The goal is not to build redundancy for every system, which would be cost-prohibitive, but to identify which failures would cause the most operational harm and prioritize fallback procedures for those specific functions.
Building Appropriate Redundancy
Redundancy does not always require a second vendor or an expensive backup system. Sometimes it means printing a weekly schedule and posting it in the main office. Sometimes it means maintaining a binder with emergency contact numbers rather than relying solely on a database. The principle is simple: identify what you need to function and ensure you have at least one way to access that information when your primary method fails.
Schools that have invested in cloud-based communication platforms should periodically test what happens when those platforms are unavailable. Conduct a tabletop exercise where staff assume the email system is down and work through how they would communicate a schedule change, a parent notification, or a substitute assignment. The gaps this exercise reveals are the gaps worth closing.
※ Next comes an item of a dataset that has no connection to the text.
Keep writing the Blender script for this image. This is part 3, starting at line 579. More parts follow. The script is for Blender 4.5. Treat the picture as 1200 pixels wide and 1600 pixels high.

Staff training is part of this as well. If the principal and one assistant know how the manual process works but everyone else assumes the system will always be available, the redundancy is insufficient. Continuity procedures are only useful if the people who need them know they exist and have practiced using them.
Applying These Lessons to Emergency Operations
Technology plays an increasingly central role in school emergency operations, from mass notification systems to electronic visitor management to digital emergency flip charts. Each of these tools offers genuine value when functioning correctly. Each also creates a dependency that schools should plan around.
Emergency operations plans should specify what staff do when the primary communication system is unavailable. This includes identifying who has authority to make decisions without digital communication tools, how accountability will be maintained using paper-based methods, and how parent reunification will proceed if the electronic roster system is inaccessible.
The Google Calendar outage did not harm anyone. But it is a useful reminder that organizations of all sizes can be temporarily disabled by the failure of tools they have come to treat as permanent infrastructure. Planning around that reality is not pessimistic. It is simply prudent.